All in all, our camp ran pretty damn smoothly. No arms were broken, no alcohol drunk, no girl's got pregnant... insha'allah. One girl got her laptop stolen, but apparently the room was left unlocked, so whoopsie. Saturday morning was definitely a sob-fest, however. I've never seen that many people simultaneously weep outside of a funeral. The most ridiculous part is that most of the kids live in Marrakech. I mean, suck it up. She lives like 15 minutes across town honey, invite her over for dinner next week. The kids were great though, some of them I really adored, and six of them happened to be from Sedona-miz, so that was a pleasant surprise.
Highlights include:
Singing songs on the bus to and from the water treatment plant fieldtrip. Edit: singing songs always.
Muriel, the oldest serving PCV in the entire world at 85, calling Brendan a 'pain in the ass' and following it with the fact she's never told anybody that before. In 85 years.
Teaching kids how to Ceilidh in the dance club.
Having a couple lessons on poetry and haikus and having them desperately want to share them with the class.
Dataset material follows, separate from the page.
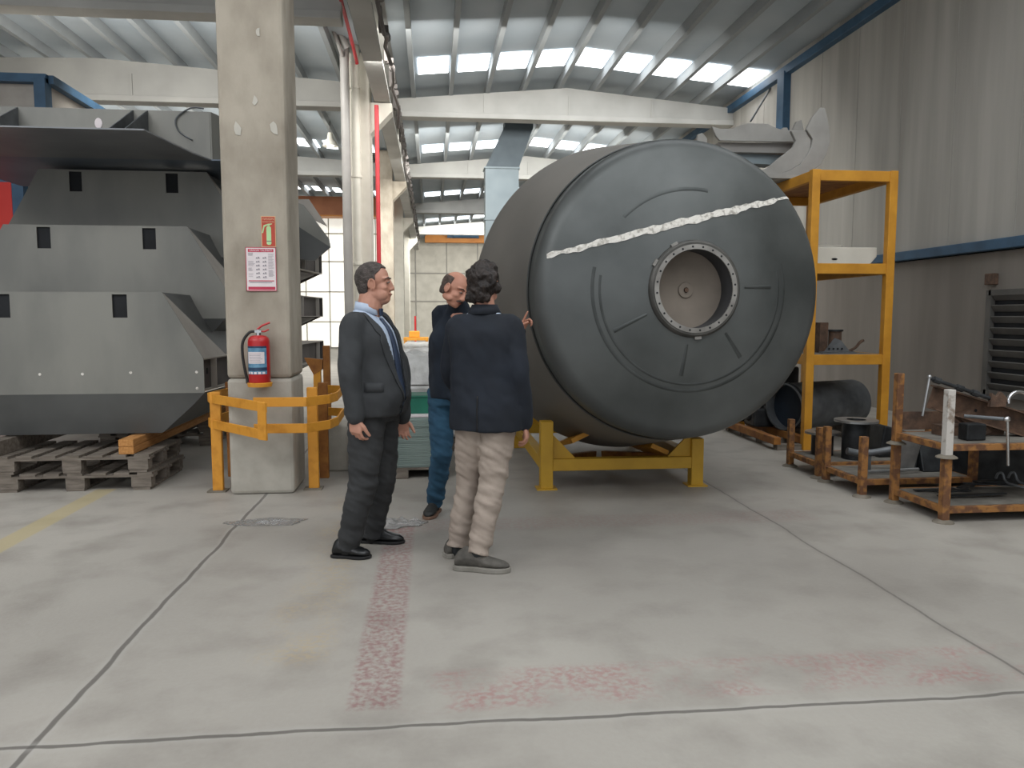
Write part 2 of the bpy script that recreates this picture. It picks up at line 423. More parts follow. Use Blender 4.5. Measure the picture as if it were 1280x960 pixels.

Learning more Moroccan camp songs than I think we taught them in English.
All in all - success.
*The term being 'Brendaned' relates to the fact that Brendan was a few hours late in arriving to camp the first day, so thus got stuck with the stuff nobody else wanted to do. Thus, the rest of the week, whenever someone got last pick or stuck in a shitty situation, they were therefore 'Brendaned'. Ex: Aw man, I was just using the bathroom and I totally got Brendaned. Now I have to supervise movie night.